Welcome to Boyd's Insane Asylum

I began my love for animals and the land when I was young. Growing up on a mini-farmette in the quiet township of Linden we had Horses, squirrels, rabbits, skunks, etc etc etc. Gardening and raising poultry was another natural spin off, and I've been doing it off and on for years. 10 Years ago I decided to move back to the country after a failed marriage, and the city life just wasn't for me. I went back to school, raising my son Keven and having all my sibs come out to my mini-farm to what my mom would call boot camp.
The kiddo's my parents took in over the years came from broken homes, ran away or were taken away. Finally they became official foster parents. Of course you can't spank foster kids when they get in trouble, nor is there much punishment that will work on some of these kids. They have been abused, tortured, and hurt psychologically in ways that would make most cringe. What I would do is put them to work helping me in the garden, stacking firewood, cooking and preserving the excess and tiring their bodies out faster than their minds. They were so tired they didn't have any energy to get into trouble. Those kids also taught me a good lesson.
See, after a while it wasn't work anymore. I'd have them for a weekend or a week at a time over the summer. We'd work hard during the earlier part of the day with the heavy lifting stuff, I'd teach them how to run a standard shift on the small work truck I had to help move firewood across the property, and taught them how to run a basic tractor. I know it sounds scary but something was starting to click here.

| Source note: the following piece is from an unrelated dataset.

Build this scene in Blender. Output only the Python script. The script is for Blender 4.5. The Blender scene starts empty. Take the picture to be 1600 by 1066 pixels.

The first year I raised 50 cornish X's for the freezer, suddenly I had a lot of kids that wanted to help with the processing?!?! Of course my son was glad somebody got to play chicken chaser for once.. :weee
I met my wife Kelly while trying to stay current with my college classes... 6 or is it 7 years and counting .... :oops:
These were city kids, and somehow they learned something I wasn't intending to teach them. Self sufficiency, respect for themselves, and teamwork. 3 years ago when my folks moved back to Texas (where my brothers and sisters are) I started missing having such a diverse crowd of kids around. My house always seemed full of boisterous laughter, practical jokes, and somebody to chase away Einstein the wonder chicken when he was stalking my wife. Now with them all gone I decided it was time to directly make a difference in these kids lives. Indirectly it worked, now I wanted some of my own. I easily qualified as a group home. My adopted son, my son, 4 daughters and grand baby join me and the wife here, and depending on the day we end up with a sib of one of the daughters on weekends, and the girls are always having friends out. Thankfully I've brainwashed them into watching sportscenter in the winter time with me.